100 Hikes / Travel Guide to Oregon Coast & Coast Range, third edition, by William L. Sullivan (2010)
The first guide to the Portland Area hikes that I picked up from Powell's, the book that sparked the origin of this blog, contained 60 hikes total in great detail.

However, these two books put together contain 353 hikes total, with 200 of these written up in great detail!! I have already read through both of these books, and needless to say I am absolutely pumped up about tackling these hikes. Many of them are closed in the winter due to snowfall, danger, closed roadways up to trailheads, etc. But there are a good chunk of them that I can and will complete before the winter ends and the remainder of them open to the public (some of them open in April, others not until June, typically depending on the altitude of the hike).

In other great news, my new Nikon D3000 arrived and is ready to go. Expect crisper, higher quality photos in future blogs. I have also recently realized that my point-and-shoot that I've been using has the ability to shoot short video clips. Expect some of those in future posts as well.

Good things are happening with Black Watch Sasquatch: better guide books, better camera, and the ability to record video clips! Not to mention the Sasquatch himself is getting into better shape and will be ready to blaze some serious long-distance and high-altitude trails once weather permits.

Friday, December 16, 2011

The Book That Spawned This Blog

Hungry to truly explore every nook and crany of the natural beauty that surrounds Portland, Oregon, I picked this book up at one of Portland's landmarks, Powell's Books:


60 Hikes Within 60 Miles: Portland, 4th edition by Paul Gerald, 2010.

This book is meticulous and detailed to say the least. It will give you every single thing that you would want or need to know about the hikes listed within its pages, right down to driving directions, fees if any, and what sort of crowd you're likely to expect. I am grateful to Paul Gerald for writing this book, and to the detailed extent which he wrote it. The book does include photos, but not many, and they are black and white, which I'm fine with because a) it keeps the cost of the book down and b) I bought this as a guide book, not a coffee table picture-book.

So, in an attempt to find out what these hikes look like in order to get a feel for them before I hike them, I tried using internet search engines to find other's photos of these hikes.

Needless to say, I wasn't terribly thrilled with the results. Why don't people just stop and take a photo every once in a while to show others what it is like to hike this or that trail? I found very few photos that met the criteria of what I was looking for; and I ran a search for almost every trail listed in this book.

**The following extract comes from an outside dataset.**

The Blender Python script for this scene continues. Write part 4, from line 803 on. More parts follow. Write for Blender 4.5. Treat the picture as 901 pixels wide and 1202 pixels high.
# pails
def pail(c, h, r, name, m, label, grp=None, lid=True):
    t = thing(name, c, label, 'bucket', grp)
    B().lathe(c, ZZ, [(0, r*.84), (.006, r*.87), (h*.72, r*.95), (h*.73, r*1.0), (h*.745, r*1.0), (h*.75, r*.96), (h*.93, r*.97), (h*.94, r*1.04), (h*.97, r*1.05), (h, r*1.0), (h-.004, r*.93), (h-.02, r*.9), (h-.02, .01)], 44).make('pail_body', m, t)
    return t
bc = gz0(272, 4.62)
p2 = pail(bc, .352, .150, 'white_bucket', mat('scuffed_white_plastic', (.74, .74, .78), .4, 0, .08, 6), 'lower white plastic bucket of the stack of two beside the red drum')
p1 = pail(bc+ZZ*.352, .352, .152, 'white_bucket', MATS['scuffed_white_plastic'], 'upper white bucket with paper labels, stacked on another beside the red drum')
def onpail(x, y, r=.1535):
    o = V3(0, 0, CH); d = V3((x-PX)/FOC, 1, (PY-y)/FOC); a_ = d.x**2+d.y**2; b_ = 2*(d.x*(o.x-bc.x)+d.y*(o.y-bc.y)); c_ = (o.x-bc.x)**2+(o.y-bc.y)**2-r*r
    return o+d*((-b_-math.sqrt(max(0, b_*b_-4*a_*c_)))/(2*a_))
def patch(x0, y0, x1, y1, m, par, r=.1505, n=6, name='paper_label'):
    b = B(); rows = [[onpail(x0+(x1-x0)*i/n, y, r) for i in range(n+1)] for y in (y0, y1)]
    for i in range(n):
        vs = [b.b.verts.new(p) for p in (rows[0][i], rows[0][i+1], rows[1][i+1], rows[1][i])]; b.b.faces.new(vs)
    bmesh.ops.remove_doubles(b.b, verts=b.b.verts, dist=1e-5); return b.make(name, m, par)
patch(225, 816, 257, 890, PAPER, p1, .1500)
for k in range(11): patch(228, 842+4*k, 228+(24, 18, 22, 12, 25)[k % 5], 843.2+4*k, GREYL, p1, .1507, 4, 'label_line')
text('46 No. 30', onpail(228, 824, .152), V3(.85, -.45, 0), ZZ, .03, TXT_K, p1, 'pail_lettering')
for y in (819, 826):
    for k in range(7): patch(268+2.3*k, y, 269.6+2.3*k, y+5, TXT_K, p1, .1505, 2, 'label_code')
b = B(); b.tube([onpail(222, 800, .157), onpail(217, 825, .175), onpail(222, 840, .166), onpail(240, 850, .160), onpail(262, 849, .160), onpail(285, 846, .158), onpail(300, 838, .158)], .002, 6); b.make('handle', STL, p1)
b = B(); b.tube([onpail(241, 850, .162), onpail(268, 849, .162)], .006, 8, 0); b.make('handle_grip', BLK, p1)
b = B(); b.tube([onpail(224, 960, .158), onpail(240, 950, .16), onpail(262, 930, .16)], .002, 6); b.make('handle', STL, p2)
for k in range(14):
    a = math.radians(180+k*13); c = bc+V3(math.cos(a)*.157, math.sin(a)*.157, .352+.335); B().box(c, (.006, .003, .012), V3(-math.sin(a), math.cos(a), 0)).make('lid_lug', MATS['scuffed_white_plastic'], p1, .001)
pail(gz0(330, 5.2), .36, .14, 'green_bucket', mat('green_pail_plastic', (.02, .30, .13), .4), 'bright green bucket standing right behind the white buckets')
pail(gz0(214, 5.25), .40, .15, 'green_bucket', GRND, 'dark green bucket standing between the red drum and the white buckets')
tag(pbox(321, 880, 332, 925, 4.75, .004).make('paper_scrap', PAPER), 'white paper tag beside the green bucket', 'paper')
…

Most of the photos that I found online had that "stock photo" aspect to them. For example, I ran an image search on Mt. Hood's Mirror Lake trail and what did I find? The quintessential Mirror Lake photo with the lake in the foreground and Mt Hood poking out in the background, its reflection shimmering in the water. Great photos, but I wanted to see much more. What did the hike to get there look like? What does the lake look like from a different vantage point? I wanted more than just the picture perfect "Christmas Cardy" image of Mt Hood's reflection in the lake.

I spotted a gap that needed to be filled, and the aim of this blog is to fill it. In this blog you'll find photos, from the human perspective, of what it is like to hike Portland's wildernesses, mountains, coastal areas, meadows, and even city parks.

I also intend to make several entries where I urban hike Portland's varied and unique neighborhoods, to give viewers a feel for this city piece by piece and showcase just how different Portland's neighborhoods really are.

My ultimate goal is to have not only a generous photographic sample of each of the 60 hikes covered in Paul Gerald's book, but also a sample of each of Portland's neighborhoods. It will be a challenging task, but someone has to do it. And having loved this part of the country the moment I stepped inside of it, I will gladly take the challenge.